Жалко, что этот дипломированный учёный не знает того факта, что уже 22 июня 1941 года, в день начала гитлеровской агрессии против СССР, лишь два месяца назад подписавший Советско-японский пакт о нейтралитете министр иностранных дел Японии Ёсукэ Мацуока, примчавшись в императорский дворец, горячо уговаривал микадо немедленно напасть на Советский Союз. В ответ на вопрос императора, означает ли это отказ от запланированного выступления на юге, министр ответил, что “сначала нужно напасть на Россию”, что Япония должна совместно с Германией сокрушить Советский Союз. Для этого предлагалось несколько отсрочить выступление на юге. “Нужно начать с севера, а потом пойти на юг. Не войдя в пещеру тигра, не вытащишь тигрёнка. Нужно решиться”, — убеждал министр.
На самом деле японцы по согласованию с Берлином продолжали сознательно нагнетать напряжённость на дальневосточных рубежах нашей страны. В годы войны число их вооружённых вылазок, несмотря на наличие пакта о нейтралитете, возросло. В общей сложности части и соединения Квантунской армии за годы войны 779 раз нарушали сухопутную границу, а японские самолёты 433 раза вторгались в воздушное пространство СССР. Советская территория нередко подвергалась обстрелу, совершались другие враждебные акты. Это были целенаправленные провокационные действия. Подтверждением является данное японским генштабом летом 1941 года обещание германскому командованию “проводить подрывную деятельность на Дальнем Востоке против Советского Союза, особенно со стороны Монголии и со стороны Маньчжоу-Го, в первую очередь, в районе, прилегающем к озеру Байкал”.
По материалам Токийского трибунала, с июня 1941-го по 1945 год японский флот незаконно задержал 178 и потопил 18 торговых советских судов, нанеся убытки на сумму 637 млн рублей.

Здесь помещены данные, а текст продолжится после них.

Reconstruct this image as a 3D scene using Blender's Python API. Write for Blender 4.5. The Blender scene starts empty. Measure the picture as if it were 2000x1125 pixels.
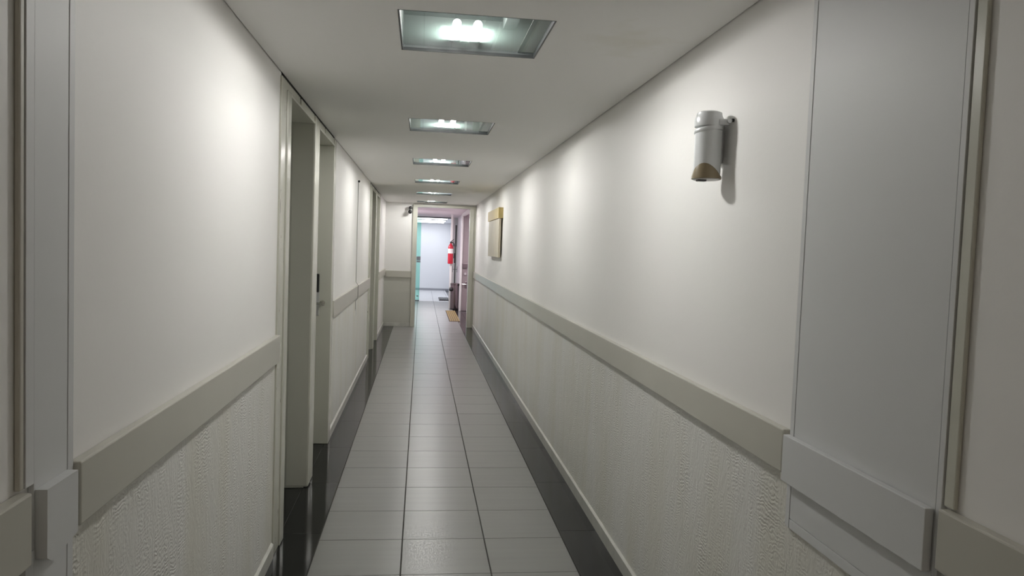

Тщательно подготовленное нападение на СССР не состоялось не в результате соблюдения Японией пакта о нейтралитете, а вследствие провала германского плана “молниеносной войны” и сохранения надёжной обороноспособности Красной армии в восточных районах страны. Тем не менее милитаристская Япония как ближайший военный союзник нацистской Германии предпринимала разнообразные враждебные действия против нашей страны. Не будь сознательно нагнетавшейся угрозы японского нападения, советские дальневосточные дивизии могли быть использованы на советско-германском фронте, что значительно сократило бы продолжительность войны и человеческие жертвы нашего народа. И тут ответственность Японии очевидна.
То же самое было и на южных границах, на кавказско-черноморском операционном направлении.
Осенью 1941 года Турция перебросила на границу с СССР 24 дивизии, что заставило Сталина усилить Закавказский военный округ 25 дивизиями, которые явно были не лишними на советско-германском фронте, учитывая положение дел на тот период.
А летом 1942 года, когда Германия наступала на Сталинград и Кавказ, Турция провела мобилизацию и перебросила 750-тысячную армию к советской границе. И при этом турки твердят по сей день, что они держали нейтралитет.
Всё, перечисленное выше, повлияло на ситуацию, сложившуюся в начальный период гитлеровского нашествия.